(1.) In these two connected writ petitions, laying a frontal challenge to the validity of the Private Educational Institutions (Taking Over) Ordinance, 1986 (Bihar Ordinance No. 15 of 1986), significant constitutional and legal issues come to the fore, which deserve formulation at the very outset. Inter alia, these are :- (1) Whether the satisfaction of the Governor under Art.213 of the Constitution pertaining to the immediacy for the promulgation of an Ordinance is justiciable ? (2) Whether the exercise of legislative power by promulgation of an Ordinance by the Governor can be impeached on the ground of mala fides ? (3) If so, would the mala fides of a Chief Minister be tentamount to the mala fides of the Council of Ministers as a whole, and, may, consequently, vitiate the exercise of the legislative power of the promulgation of the Ordinance ? (4) Does the impugned Ordinance require the sanction of the President under the proviso to Cl.(1) of Art.213 of the Constitution ? (5) Is the impugned Ordinance void for lack of legislative competence ? (6) Whether the impugned Ordinance is discriminatory and infracts Art.14 in so far as it chooses the petitioner Institute alone for nationalisation in its first phase ? (7) Does the impugned Ordinance violate the fundamental right to form associations under Art.19(1)(c) of the Constitution ?

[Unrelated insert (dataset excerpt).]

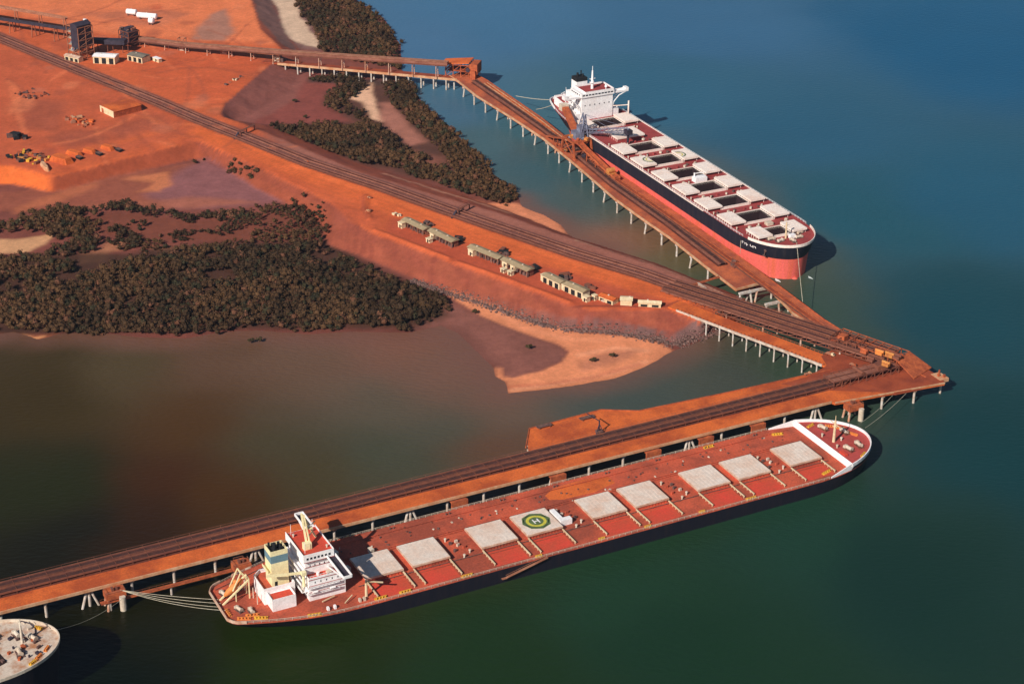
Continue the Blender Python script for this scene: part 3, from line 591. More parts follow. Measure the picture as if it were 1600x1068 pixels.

(2.) It is manifest that the primal issues aforesaid are pristinely legal and would consequently relegate the facts to a comparative background, despite the volume of the pleadings. Neverthelss, the terra firma of the matrix giving rise to the issues has necessarily to be noticed, albeit with relative brevity.
(3.) The petitioner Lalit Narayan Mishra Institute of Economic Development and Social Change, Patna (hereinafter called the Institute), as its very name indicates, is in the memory of Late Shree Lalit Narayan Mishra, who, during the sixties and the early seventies, was a towering political figure both in the State of Bihar and also at the national level as the Cabinet Minister for Railways. He fell to an assassin's bomb at Samastipur in 1974, apparently for reasons political. The petitioner Institute, though primarily, (if not wholly) financed from the State coffers, has been nursed to its present stature by his brother, Shree Jagannath Mishra, who himself is a prominent political figure in his own right, having been earlier the Minister for Irrigation and later the Chief Minister of Bihar from April 1975, to April, 1977 and then from June, 1980, to August, 1983, when he relinquished the said office.